Thursday, October 28, 2010

Calvin and Hobbes

Nothing reminds me of childhood like reading Calvin and Hobbes comics.  Every so often I stumble across my old anthologies of all of the comics and I read through them all from beginning to end.  It’s fun and amusing, but more than that it reminds me of a seemingly simpler and easier time.

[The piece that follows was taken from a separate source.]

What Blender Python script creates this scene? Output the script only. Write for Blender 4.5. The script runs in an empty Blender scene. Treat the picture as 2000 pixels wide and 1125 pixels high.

Calvin is an interesting character.  He’s smart but he hates school, he’s cool but he’s dorky, he has no friends but he’s best friends with Hobbes.  In many ways he’s unpleasant, selfish, mean, and obtuse, but we love him all the same.  He says many things that everyone thinks—whether he’s contemplating the meaning of life or reflecting on why people laugh or shouting “BORING!” during a class lecture (when he is sent to the principal’s office for this he says “Yeah, yeah, kill the messenger,”) and he always says it in a funny way.  He is a constant troublemaker, and is always trying to hit the neighbor girl with a water balloon or a snowball, or locking his babysitter out of the house and watching cartoons all night.  We don’t begrudge him his misbehavior, partly because it is so over-the-top as to be ludicrous, but also because we know that he is not bad at heart.

The other titular character is sometimes Calvin’s comic foil and sometimes his partner-in-crime, but most importantly he is a stuffed tiger named Hobbes.  Or at least, that’s what he appears to be whenever someone besides Calvin is looking at him.  When he is alone with Calvin, he becomes a real life tiger, complete with a penchant for sneaking up on people and pouncing on them.  This duality is a major mystery of the comics.  Is Hobbes a real tiger that no one else can see, or a stuffed one that Calvin imagines to be real?  The answer seems obvious but the author leaves it ambiguous.  In personality, Hobbes is more relaxed, less of a troublemaker, more philosophical, and at times pessimistic about the inner goodness of man, true to his namesake, the English philosopher Thomas Hobbes.  But most importantly, Hobbes is Calvin’s friend and companion, without whom the story could not exist.

I encourage anybody who hasn’t read Calvin and Hobbes to read some.  They’re at times hilarious, thought-provoking, and touching, and no matter how old I get they’ll always remind me of being a kid.